**Material provided:**

+ + + + +

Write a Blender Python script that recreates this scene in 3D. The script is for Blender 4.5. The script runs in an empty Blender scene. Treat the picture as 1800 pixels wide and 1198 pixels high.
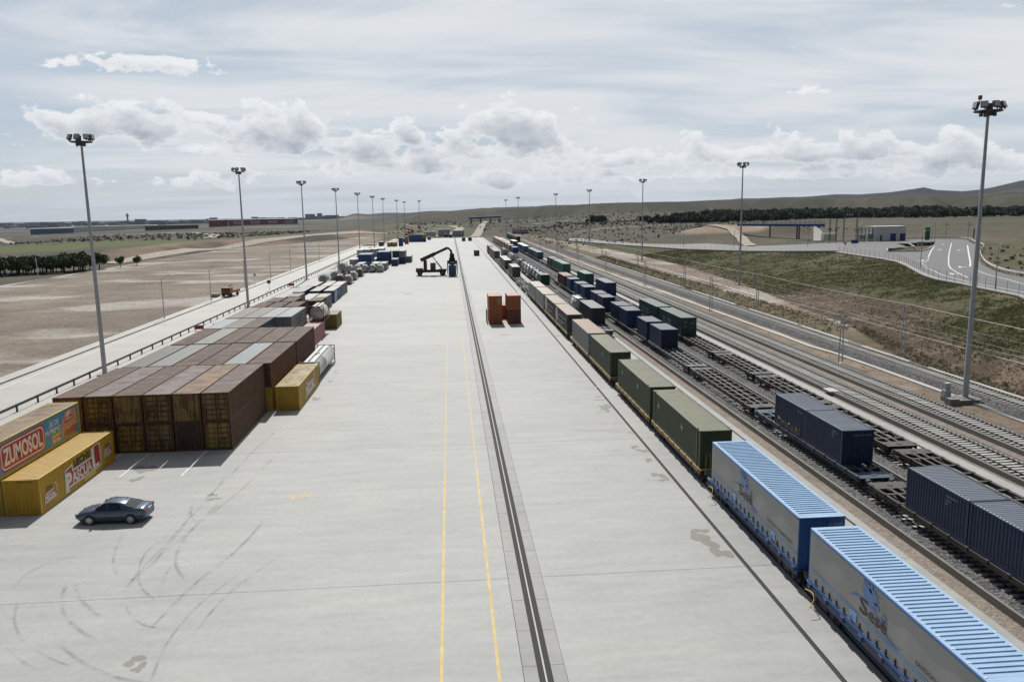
import bpy, math, random
import numpy as np
from mathutils import Vector, Matrix

random.seed(7)
RNG = np.random.default_rng(11)
SC = bpy.context.scene
COL = SC.collection
R = math.radians

# ------------------------------------------------------------------ camera
PITCH, ROLL, YAW, CAMH = R(9.415), R(-0.928), R(4.366), 20.33
_fw = Vector((math.sin(YAW) * math.cos(PITCH), math.cos(YAW) * math.cos(PITCH), -math.sin(PITCH)))
_r0 = Vector((math.cos(YAW), -math.sin(YAW), 0))
_u0 = _r0.cross(_fw)
_r = _r0 * math.cos(ROLL) + _u0 * math.sin(ROLL)
_u = -_r0 * math.sin(ROLL) + _u0 * math.cos(ROLL)
cd = bpy.data.cameras.new('camera')
cam = bpy.data.objects.new('camera', cd)
COL.objects.link(cam)
cam.matrix_world = Matrix(((_r.x, _u.x, -_fw.x, 0), (_r.y, _u.y, -_fw.y, 0), (_r.z, _u.z, -_fw.z, CAMH), (0, 0, 0, 1)))
cd.sensor_width = 36
cd.lens = 27.52
cd.clip_start = 0.5
cd.clip_end = 60000
SC.camera = cam

# ------------------------------------------------------------------ render settings
SC.view_settings.view_transform = 'Standard'
SC.view_settings.look = 'None'
SC.view_settings.gamma = 1.0
SC.view_settings.exposure = 0.0
SC.view_settings.use_curve_mapping = False
SC.render.engine = 'CYCLES'
SC.cycles.use_denoising = True
SC.cycles.max_bounces = 6
SC.cycles.diffuse_bounces = 3
SC.cycles.glossy_bounces = 2
SC.cycles.transparent_max_bounces = 8
SC.cycles.volume_bounces = 0
SC.cycles.caustics_reflective = False
SC.cycles.caustics_refractive = False

# ------------------------------------------------------------------ node helper
class NT:
    def __init__(s, tree):
        s.t = tree
        s.n = tree.nodes
        s.l = tree.links

    def add(s, typ, ins=None, **props):
        nd = s.n.new(typ)
        for k, v in props.items():
            setattr(nd, k, v)
        for k, v in (ins or {}).items():
            s.put(nd.inputs[k], v)
        return nd

    def put(s, sock, v):
        if hasattr(v, 'is_output'):
            s.l.new(v, sock)
        elif hasattr(v, 'outputs'):
            s.l.new(v.outputs[0], sock)
        elif v is not None:
            if hasattr(sock.default_value, '__len__') and not hasattr(v, '__len__'):
                v = (v,) * len(sock.default_value)
            if hasattr(sock.default_value, '__len__') and len(sock.default_value) == 4 and len(v) == 3:
                v = (*v, 1)
            sock.default_value = v

    def m(s, op, a, b=None, c=None, clamp=False):
        nd = s.n.new('ShaderNodeMath')
        nd.operation = op
        nd.use_clamp = clamp
        s.put(nd.inputs[0], a)
        if b is not None:
            s.put(nd.inputs[1], b)
        if c is not None:
            s.put(nd.inputs[2], c)
        return nd.outputs[0]

    def vm(s, op, a, b=None):
        nd = s.n.new('ShaderNodeVectorMath')
        nd.operation = op
        s.put(nd.inputs[0], a)
        if b is not None:
            s.put(nd.inputs[1], b)
        return nd.outputs[0]

    def noise(s, vec, scale, detail=4, rough=0.55, lac=2.0, dist=0.0):
        return s.add('ShaderNodeTexNoise', {'Vector': vec, 'Scale': scale, 'Detail': detail, 'Roughness': rough, 'Lacunarity': lac, 'Distortion': dist}).outputs['Fac']

    def ramp(s, v, a, b, lo=0.0, hi=1.0, smooth=True):
        nd = s.add('ShaderNodeMapRange', {'Value': v, 'From Min': a, 'From Max': b, 'To Min': lo, 'To Max': hi})
        nd.clamp = True
        if smooth:
            nd.interpolation_type = 'SMOOTHSTEP'
        return nd.outputs[0]

    def mix(s, f, a, b, blend='MIX'):
        nd = s.n.new('ShaderNodeMix')
        nd.data_type = 'RGBA'
        nd.blend_type = blend
        s.put(nd.inputs[0], f)
        s.put(nd.inputs[6], a)
        s.put(nd.inputs[7], b)
        return nd.outputs[2]

    def sep(s, v):
        return s.add('ShaderNodeSeparateXYZ', {0: v}).outputs

    def comb(s, x, y, z):
        return s.add('ShaderNodeCombineXYZ', {0: x, 1: y, 2: z}).outputs[0]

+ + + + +

**Instructions to follow:** Up to and including the line with "R = math.radians", copy the data above from its first line. Skip pictures.

**The reply:**
Write a Blender Python script that recreates this scene in 3D. The script is for Blender 4.5. The script runs in an empty Blender scene. Treat the picture as 1800 pixels wide and 1198 pixels high.
import bpy, math, random
import numpy as np
from mathutils import Vector, Matrix

random.seed(7)
RNG = np.random.default_rng(11)
SC = bpy.context.scene
COL = SC.collection
R = math.radians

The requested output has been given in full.